[Data lines]:
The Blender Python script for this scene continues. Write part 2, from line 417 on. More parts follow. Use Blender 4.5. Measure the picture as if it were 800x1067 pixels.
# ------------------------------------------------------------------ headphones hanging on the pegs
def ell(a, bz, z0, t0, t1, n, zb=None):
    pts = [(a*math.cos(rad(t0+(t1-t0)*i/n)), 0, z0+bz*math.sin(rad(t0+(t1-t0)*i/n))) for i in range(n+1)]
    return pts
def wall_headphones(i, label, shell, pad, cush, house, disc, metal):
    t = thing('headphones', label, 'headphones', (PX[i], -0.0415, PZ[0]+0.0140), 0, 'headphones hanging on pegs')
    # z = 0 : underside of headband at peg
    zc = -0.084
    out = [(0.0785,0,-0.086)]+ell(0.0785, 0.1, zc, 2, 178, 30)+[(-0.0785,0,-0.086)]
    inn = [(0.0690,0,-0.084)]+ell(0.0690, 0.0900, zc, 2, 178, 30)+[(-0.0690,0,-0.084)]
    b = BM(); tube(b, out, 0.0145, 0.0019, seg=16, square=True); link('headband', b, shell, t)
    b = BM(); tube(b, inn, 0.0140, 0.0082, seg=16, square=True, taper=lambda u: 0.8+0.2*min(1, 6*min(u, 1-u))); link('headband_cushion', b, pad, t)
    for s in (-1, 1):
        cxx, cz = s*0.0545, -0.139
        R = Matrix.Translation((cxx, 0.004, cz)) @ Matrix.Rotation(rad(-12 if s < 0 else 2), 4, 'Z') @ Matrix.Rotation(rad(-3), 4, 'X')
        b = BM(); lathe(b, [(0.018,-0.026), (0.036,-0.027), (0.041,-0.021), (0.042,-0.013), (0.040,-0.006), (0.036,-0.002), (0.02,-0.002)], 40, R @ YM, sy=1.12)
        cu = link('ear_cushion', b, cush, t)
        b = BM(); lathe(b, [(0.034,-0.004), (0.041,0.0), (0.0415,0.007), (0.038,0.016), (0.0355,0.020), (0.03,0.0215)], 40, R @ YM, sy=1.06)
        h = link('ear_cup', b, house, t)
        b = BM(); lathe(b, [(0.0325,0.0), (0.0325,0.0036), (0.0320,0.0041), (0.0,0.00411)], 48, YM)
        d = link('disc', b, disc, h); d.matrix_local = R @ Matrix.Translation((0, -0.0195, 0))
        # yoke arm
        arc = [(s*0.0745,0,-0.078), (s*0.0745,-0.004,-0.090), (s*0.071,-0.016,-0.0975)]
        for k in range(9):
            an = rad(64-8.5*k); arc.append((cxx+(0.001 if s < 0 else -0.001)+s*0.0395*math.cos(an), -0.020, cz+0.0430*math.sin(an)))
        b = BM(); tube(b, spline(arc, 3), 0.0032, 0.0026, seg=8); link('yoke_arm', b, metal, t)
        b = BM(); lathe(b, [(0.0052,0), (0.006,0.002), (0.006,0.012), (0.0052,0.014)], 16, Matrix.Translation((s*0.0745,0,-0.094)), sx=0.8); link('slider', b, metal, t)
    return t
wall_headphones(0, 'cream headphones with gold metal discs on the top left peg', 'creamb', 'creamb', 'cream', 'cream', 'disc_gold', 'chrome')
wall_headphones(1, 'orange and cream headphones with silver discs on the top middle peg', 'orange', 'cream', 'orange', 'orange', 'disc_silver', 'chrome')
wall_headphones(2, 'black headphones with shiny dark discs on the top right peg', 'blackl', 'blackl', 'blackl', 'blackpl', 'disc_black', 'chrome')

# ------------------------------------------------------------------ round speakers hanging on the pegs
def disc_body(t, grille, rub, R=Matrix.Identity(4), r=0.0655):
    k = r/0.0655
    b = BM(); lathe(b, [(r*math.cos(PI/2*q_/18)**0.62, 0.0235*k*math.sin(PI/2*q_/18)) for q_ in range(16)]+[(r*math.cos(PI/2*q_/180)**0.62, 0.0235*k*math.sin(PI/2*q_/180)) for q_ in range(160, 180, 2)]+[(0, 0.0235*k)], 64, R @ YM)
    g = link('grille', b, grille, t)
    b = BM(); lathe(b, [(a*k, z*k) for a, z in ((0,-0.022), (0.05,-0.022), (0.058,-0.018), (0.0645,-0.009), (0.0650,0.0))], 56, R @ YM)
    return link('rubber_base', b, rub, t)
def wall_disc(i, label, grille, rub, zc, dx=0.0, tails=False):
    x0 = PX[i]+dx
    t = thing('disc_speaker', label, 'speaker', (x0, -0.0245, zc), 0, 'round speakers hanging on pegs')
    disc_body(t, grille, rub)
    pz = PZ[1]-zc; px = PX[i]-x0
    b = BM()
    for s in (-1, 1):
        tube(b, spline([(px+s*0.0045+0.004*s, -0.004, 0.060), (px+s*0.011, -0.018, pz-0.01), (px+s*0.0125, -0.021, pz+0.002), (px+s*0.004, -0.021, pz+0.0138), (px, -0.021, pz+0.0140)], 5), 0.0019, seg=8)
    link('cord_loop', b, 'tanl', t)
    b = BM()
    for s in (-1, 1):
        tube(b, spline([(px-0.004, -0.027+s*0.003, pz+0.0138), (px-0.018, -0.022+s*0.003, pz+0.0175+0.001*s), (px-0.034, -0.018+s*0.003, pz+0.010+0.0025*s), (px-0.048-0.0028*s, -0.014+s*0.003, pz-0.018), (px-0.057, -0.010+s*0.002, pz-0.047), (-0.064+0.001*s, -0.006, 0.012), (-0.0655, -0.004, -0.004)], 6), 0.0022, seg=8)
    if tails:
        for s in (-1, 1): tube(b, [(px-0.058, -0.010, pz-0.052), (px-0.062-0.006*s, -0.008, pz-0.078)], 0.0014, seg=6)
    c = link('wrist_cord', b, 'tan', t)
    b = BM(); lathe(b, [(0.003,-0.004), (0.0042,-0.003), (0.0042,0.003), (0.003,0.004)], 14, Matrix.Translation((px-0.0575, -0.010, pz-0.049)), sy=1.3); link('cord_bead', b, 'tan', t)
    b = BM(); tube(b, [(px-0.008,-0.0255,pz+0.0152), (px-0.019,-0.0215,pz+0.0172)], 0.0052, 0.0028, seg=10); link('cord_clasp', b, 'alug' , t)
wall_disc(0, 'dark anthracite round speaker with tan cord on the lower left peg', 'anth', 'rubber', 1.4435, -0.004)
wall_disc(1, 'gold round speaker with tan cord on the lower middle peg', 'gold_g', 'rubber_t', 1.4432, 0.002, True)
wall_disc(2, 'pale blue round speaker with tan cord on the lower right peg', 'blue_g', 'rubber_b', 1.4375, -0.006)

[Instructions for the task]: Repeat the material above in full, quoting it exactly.

[Finished exercise]:
The Blender Python script for this scene continues. Write part 2, from line 417 on. More parts follow. Use Blender 4.5. Measure the picture as if it were 800x1067 pixels.
# ------------------------------------------------------------------ headphones hanging on the pegs
def ell(a, bz, z0, t0, t1, n, zb=None):
    pts = [(a*math.cos(rad(t0+(t1-t0)*i/n)), 0, z0+bz*math.sin(rad(t0+(t1-t0)*i/n))) for i in range(n+1)]
    return pts
def wall_headphones(i, label, shell, pad, cush, house, disc, metal):
    t = thing('headphones', label, 'headphones', (PX[i], -0.0415, PZ[0]+0.0140), 0, 'headphones hanging on pegs')
    # z = 0 : underside of headband at peg
    zc = -0.084
    out = [(0.0785,0,-0.086)]+ell(0.0785, 0.1, zc, 2, 178, 30)+[(-0.0785,0,-0.086)]
    inn = [(0.0690,0,-0.084)]+ell(0.0690, 0.0900, zc, 2, 178, 30)+[(-0.0690,0,-0.084)]
    b = BM(); tube(b, out, 0.0145, 0.0019, seg=16, square=True); link('headband', b, shell, t)
    b = BM(); tube(b, inn, 0.0140, 0.0082, seg=16, square=True, taper=lambda u: 0.8+0.2*min(1, 6*min(u, 1-u))); link('headband_cushion', b, pad, t)
    for s in (-1, 1):
        cxx, cz = s*0.0545, -0.139
        R = Matrix.Translation((cxx, 0.004, cz)) @ Matrix.Rotation(rad(-12 if s < 0 else 2), 4, 'Z') @ Matrix.Rotation(rad(-3), 4, 'X')
        b = BM(); lathe(b, [(0.018,-0.026), (0.036,-0.027), (0.041,-0.021), (0.042,-0.013), (0.040,-0.006), (0.036,-0.002), (0.02,-0.002)], 40, R @ YM, sy=1.12)
        cu = link('ear_cushion', b, cush, t)
        b = BM(); lathe(b, [(0.034,-0.004), (0.041,0.0), (0.0415,0.007), (0.038,0.016), (0.0355,0.020), (0.03,0.0215)], 40, R @ YM, sy=1.06)
        h = link('ear_cup', b, house, t)
        b = BM(); lathe(b, [(0.0325,0.0), (0.0325,0.0036), (0.0320,0.0041), (0.0,0.00411)], 48, YM)
        d = link('disc', b, disc, h); d.matrix_local = R @ Matrix.Translation((0, -0.0195, 0))
        # yoke arm
        arc = [(s*0.0745,0,-0.078), (s*0.0745,-0.004,-0.090), (s*0.071,-0.016,-0.0975)]
        for k in range(9):
            an = rad(64-8.5*k); arc.append((cxx+(0.001 if s < 0 else -0.001)+s*0.0395*math.cos(an), -0.020, cz+0.0430*math.sin(an)))
        b = BM(); tube(b, spline(arc, 3), 0.0032, 0.0026, seg=8); link('yoke_arm', b, metal, t)
        b = BM(); lathe(b, [(0.0052,0), (0.006,0.002), (0.006,0.012), (0.0052,0.014)], 16, Matrix.Translation((s*0.0745,0,-0.094)), sx=0.8); link('slider', b, metal, t)
    return t
wall_headphones(0, 'cream headphones with gold metal discs on the top left peg', 'creamb', 'creamb', 'cream', 'cream', 'disc_gold', 'chrome')
wall_headphones(1, 'orange and cream headphones with silver discs on the top middle peg', 'orange', 'cream', 'orange', 'orange', 'disc_silver', 'chrome')
wall_headphones(2, 'black headphones with shiny dark discs on the top right peg', 'blackl', 'blackl', 'blackl', 'blackpl', 'disc_black', 'chrome')

# ------------------------------------------------------------------ round speakers hanging on the pegs
def disc_body(t, grille, rub, R=Matrix.Identity(4), r=0.0655):
    k = r/0.0655
    b = BM(); lathe(b, [(r*math.cos(PI/2*q_/18)**0.62, 0.0235*k*math.sin(PI/2*q_/18)) for q_ in range(16)]+[(r*math.cos(PI/2*q_/180)**0.62, 0.0235*k*math.sin(PI/2*q_/180)) for q_ in range(160, 180, 2)]+[(0, 0.0235*k)], 64, R @ YM)
    g = link('grille', b, grille, t)
    b = BM(); lathe(b, [(a*k, z*k) for a, z in ((0,-0.022), (0.05,-0.022), (0.058,-0.018), (0.0645,-0.009), (0.0650,0.0))], 56, R @ YM)
    return link('rubber_base', b, rub, t)
def wall_disc(i, label, grille, rub, zc, dx=0.0, tails=False):
    x0 = PX[i]+dx
    t = thing('disc_speaker', label, 'speaker', (x0, -0.0245, zc), 0, 'round speakers hanging on pegs')
    disc_body(t, grille, rub)
    pz = PZ[1]-zc; px = PX[i]-x0
    b = BM()
    for s in (-1, 1):
        tube(b, spline([(px+s*0.0045+0.004*s, -0.004, 0.060), (px+s*0.011, -0.018, pz-0.01), (px+s*0.0125, -0.021, pz+0.002), (px+s*0.004, -0.021, pz+0.0138), (px, -0.021, pz+0.0140)], 5), 0.0019, seg=8)
    link('cord_loop', b, 'tanl', t)
    b = BM()
    for s in (-1, 1):
        tube(b, spline([(px-0.004, -0.027+s*0.003, pz+0.0138), (px-0.018, -0.022+s*0.003, pz+0.0175+0.001*s), (px-0.034, -0.018+s*0.003, pz+0.010+0.0025*s), (px-0.048-0.0028*s, -0.014+s*0.003, pz-0.018), (px-0.057, -0.010+s*0.002, pz-0.047), (-0.064+0.001*s, -0.006, 0.012), (-0.0655, -0.004, -0.004)], 6), 0.0022, seg=8)
    if tails:
        for s in (-1, 1): tube(b, [(px-0.058, -0.010, pz-0.052), (px-0.062-0.006*s, -0.008, pz-0.078)], 0.0014, seg=6)
    c = link('wrist_cord', b, 'tan', t)
    b = BM(); lathe(b, [(0.003,-0.004), (0.0042,-0.003), (0.0042,0.003), (0.003,0.004)], 14, Matrix.Translation((px-0.0575, -0.010, pz-0.049)), sy=1.3); link('cord_bead', b, 'tan', t)
    b = BM(); tube(b, [(px-0.008,-0.0255,pz+0.0152), (px-0.019,-0.0215,pz+0.0172)], 0.0052, 0.0028, seg=10); link('cord_clasp', b, 'alug' , t)
wall_disc(0, 'dark anthracite round speaker with tan cord on the lower left peg', 'anth', 'rubber', 1.4435, -0.004)
wall_disc(1, 'gold round speaker with tan cord on the lower middle peg', 'gold_g', 'rubber_t', 1.4432, 0.002, True)
wall_disc(2, 'pale blue round speaker with tan cord on the lower right peg', 'blue_g', 'rubber_b', 1.4375, -0.006)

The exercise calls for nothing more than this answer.